松岡正剛の新刊「日本文化の核心」に、
経済にまつわる言葉の語源が紹介されていて興味深い。
まずは「経済」。
この言葉はもともとは「経世済民」の省略語で、
「経世」は荘子、「済民」は書経からとられたものだった。
春秋の経世、先王の志は、聖人は議するも弁ぜず。(荘子・斉物論篇)
これなんじ有神、ねがはくは克く予を相けて、以て兆民を済ひ神の羞を作す無らんことを。(書経・武成篇)

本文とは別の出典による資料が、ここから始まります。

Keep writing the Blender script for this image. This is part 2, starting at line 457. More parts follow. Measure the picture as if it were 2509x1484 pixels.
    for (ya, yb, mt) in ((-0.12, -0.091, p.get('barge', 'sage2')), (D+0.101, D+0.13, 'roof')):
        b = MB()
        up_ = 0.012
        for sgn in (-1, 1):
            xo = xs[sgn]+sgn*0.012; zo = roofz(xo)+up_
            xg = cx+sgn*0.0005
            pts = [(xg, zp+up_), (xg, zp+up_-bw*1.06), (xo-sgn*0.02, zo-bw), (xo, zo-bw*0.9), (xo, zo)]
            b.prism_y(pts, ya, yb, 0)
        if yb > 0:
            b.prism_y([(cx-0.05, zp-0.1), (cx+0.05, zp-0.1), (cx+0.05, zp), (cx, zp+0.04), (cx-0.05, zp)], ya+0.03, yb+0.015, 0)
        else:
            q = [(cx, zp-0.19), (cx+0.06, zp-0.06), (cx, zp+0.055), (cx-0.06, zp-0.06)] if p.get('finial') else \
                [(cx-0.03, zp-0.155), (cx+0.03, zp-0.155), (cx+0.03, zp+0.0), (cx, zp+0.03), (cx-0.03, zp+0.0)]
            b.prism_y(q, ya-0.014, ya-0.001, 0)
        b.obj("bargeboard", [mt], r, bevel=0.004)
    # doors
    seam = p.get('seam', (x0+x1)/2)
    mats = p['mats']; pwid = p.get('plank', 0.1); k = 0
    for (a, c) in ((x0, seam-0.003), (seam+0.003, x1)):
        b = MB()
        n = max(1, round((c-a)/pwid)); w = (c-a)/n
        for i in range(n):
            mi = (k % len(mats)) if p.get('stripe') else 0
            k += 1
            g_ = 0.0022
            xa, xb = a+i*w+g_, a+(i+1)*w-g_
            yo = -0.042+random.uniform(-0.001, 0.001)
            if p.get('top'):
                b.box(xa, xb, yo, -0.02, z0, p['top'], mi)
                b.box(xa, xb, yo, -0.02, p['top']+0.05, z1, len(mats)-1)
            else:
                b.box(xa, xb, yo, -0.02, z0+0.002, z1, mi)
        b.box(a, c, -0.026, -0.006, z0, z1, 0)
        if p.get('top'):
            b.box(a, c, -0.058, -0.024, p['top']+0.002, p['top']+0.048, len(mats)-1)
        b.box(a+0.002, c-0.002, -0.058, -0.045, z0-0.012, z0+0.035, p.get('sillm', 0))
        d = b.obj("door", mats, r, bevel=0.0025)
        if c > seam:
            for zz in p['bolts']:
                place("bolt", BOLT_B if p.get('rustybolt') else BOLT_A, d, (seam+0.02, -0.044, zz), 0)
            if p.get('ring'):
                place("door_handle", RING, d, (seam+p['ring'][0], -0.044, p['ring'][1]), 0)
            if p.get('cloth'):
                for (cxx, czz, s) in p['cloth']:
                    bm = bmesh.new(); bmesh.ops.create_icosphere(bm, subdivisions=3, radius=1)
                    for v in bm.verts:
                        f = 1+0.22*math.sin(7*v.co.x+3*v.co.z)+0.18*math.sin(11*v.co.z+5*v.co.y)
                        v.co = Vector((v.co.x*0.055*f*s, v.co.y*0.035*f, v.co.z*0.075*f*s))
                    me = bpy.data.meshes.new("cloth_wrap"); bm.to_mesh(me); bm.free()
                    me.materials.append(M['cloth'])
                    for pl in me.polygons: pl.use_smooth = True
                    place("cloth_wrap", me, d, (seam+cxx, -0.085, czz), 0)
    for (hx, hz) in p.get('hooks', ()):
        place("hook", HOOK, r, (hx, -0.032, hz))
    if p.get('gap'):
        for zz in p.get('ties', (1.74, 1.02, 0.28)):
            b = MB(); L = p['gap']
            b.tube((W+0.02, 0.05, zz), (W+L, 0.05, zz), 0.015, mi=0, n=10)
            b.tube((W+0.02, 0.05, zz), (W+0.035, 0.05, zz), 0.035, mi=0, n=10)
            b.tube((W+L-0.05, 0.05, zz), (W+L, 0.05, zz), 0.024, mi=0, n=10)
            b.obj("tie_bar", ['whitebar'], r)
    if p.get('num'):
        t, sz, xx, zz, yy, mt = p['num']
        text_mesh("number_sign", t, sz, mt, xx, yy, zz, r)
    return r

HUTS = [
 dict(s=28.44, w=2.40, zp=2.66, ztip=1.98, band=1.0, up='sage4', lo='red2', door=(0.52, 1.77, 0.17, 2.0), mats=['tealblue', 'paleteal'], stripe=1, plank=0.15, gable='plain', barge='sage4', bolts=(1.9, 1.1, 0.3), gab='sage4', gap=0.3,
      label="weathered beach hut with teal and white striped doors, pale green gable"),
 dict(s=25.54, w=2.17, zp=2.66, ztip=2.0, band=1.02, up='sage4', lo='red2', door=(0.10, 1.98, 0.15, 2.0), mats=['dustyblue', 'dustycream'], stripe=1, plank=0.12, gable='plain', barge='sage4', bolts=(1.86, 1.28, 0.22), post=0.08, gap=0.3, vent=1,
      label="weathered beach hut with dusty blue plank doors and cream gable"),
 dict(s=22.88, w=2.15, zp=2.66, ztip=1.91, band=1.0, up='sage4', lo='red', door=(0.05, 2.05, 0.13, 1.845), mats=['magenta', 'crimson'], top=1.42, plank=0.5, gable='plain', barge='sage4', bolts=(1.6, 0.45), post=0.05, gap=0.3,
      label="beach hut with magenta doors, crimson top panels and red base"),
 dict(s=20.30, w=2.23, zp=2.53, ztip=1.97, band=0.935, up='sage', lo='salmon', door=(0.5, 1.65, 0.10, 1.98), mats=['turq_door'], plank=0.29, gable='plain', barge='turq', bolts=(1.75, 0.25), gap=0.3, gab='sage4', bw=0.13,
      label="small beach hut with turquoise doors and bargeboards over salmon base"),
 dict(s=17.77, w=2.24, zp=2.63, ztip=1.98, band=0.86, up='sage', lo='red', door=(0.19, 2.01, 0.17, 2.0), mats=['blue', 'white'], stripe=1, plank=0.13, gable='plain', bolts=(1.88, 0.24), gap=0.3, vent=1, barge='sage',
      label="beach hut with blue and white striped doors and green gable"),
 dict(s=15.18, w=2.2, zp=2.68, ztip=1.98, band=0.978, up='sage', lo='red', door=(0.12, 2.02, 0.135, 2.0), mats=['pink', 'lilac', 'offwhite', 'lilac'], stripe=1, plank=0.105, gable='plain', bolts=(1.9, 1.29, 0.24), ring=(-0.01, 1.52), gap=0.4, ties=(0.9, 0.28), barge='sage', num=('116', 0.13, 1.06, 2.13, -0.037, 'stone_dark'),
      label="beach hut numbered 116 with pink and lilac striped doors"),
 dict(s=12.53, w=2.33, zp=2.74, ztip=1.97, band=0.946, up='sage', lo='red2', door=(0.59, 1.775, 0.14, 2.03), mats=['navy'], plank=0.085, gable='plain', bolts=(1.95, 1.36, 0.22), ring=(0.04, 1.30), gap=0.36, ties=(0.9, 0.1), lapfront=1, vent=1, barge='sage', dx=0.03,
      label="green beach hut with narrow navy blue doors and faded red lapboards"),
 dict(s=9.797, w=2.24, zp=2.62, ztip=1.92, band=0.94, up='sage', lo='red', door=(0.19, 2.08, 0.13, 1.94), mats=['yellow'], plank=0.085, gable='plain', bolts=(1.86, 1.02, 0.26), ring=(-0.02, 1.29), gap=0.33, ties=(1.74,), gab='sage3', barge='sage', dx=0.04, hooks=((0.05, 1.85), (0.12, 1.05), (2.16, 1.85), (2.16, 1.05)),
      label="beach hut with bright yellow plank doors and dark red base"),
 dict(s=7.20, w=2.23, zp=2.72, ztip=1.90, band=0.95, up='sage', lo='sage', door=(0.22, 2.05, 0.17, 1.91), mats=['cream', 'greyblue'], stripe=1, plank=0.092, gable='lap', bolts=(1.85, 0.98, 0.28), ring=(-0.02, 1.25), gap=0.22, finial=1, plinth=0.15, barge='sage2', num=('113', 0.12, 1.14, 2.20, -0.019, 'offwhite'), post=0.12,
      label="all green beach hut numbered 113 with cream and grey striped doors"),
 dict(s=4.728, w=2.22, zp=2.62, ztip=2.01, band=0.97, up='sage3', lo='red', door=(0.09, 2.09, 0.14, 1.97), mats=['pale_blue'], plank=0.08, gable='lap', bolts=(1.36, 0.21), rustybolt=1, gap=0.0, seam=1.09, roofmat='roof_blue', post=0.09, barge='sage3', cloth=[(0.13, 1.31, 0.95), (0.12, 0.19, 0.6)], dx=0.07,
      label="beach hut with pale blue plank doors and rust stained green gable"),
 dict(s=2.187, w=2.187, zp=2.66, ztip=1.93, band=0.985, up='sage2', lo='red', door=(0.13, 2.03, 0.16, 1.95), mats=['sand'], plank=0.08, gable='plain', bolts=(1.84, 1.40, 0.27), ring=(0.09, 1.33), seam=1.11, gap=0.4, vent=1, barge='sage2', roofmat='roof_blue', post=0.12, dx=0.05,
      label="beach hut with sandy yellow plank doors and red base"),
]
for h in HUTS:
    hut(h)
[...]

「経」は「おさめる」、「済」は「すくう」と解釈され、
経済の語源である経世済民は「国を治め、民を救う」ことを指していた。
しかし「経済」という言葉は一人歩きしはじめ、
経世済民にかかわらない利益を獲得する活動に変容してしまう。
ものづくり大国を自負していた日本が、
マスクや防護服、人工呼吸器の調達に苦慮しているのが良い例だ。
利益をあげるために作っていたものは、経世済民につながっていなかった。
言葉のひとり歩きは「景気」や「経営」にも見てとれる。
それぞれの語源は次の通り。
- 景気…和歌に余情を盛ること
- 経営…水墨山水画の六法のひとつに「経営位置」
いまでは経営は欧米の「マネジメント」に取り込まれ、
科学的・論理的に解決すべきものとの幻想が広がっているが、
景気も経営も本来はアートから派生した言葉であったことを忘れてはならない。